Amadou Koïta, ministre de la Jeunesse et porte-parole du gouvernement malien, défend le bilan d’Ibrahim Boubacar Keïta, qui s’est porté officiellement candidat à un second mandat, lundi 28 mai. Pour le porte-parole du gouvernement, IBK sera réélu dès le premier tour à la présidentielle du 29 juillet. Interview.
Interrogé par Jeune Afrique dans les heures qui ont suivi la déclaration de son patron, Amadou Koïta affiche son optimisme. Dans son discours de lundi, IBK a notamment affirmé se « réjouir des acquis de ces cinq dernières années », citant notamment la montée en puissance de l’armée malienne et l’application de l’accord de paix signé en 2015 entre le gouvernement malien et les groupes armés du Nord.
« Ce qui est à retenir, c’est que nous avons réussi à avancer », a insisté le président malien.

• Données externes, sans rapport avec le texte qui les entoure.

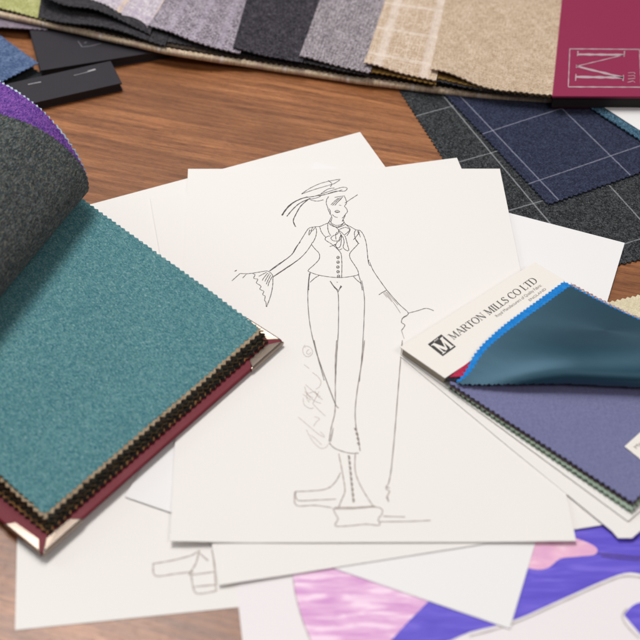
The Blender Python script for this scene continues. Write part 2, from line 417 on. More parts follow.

Son ministre de la Jeunesse, également porte-parole du gouvernement, s’inscrit dans son sillage, bien conscient que la défense du bilan du président sortant sera la clé d’une éventuelle réélection.
Jeune Afrique : Ibrahim Boubacar Keïta a annoncé lundi qu’il se portait candidat à un second mandat. Faut-il en déduire qu’il n’a pas atteint ses objectifs durant son premier quinquennat ?
Amadou Koïta : Non pas du tout. Son bilan est positif. Il mérite d’être prolongé et consolidé. La Constitution malienne permet à un président de faire deux mandats. En cinq ans, on ne peut pas tout faire. Le président a hérité d’une situation extrêmement difficile en 2013.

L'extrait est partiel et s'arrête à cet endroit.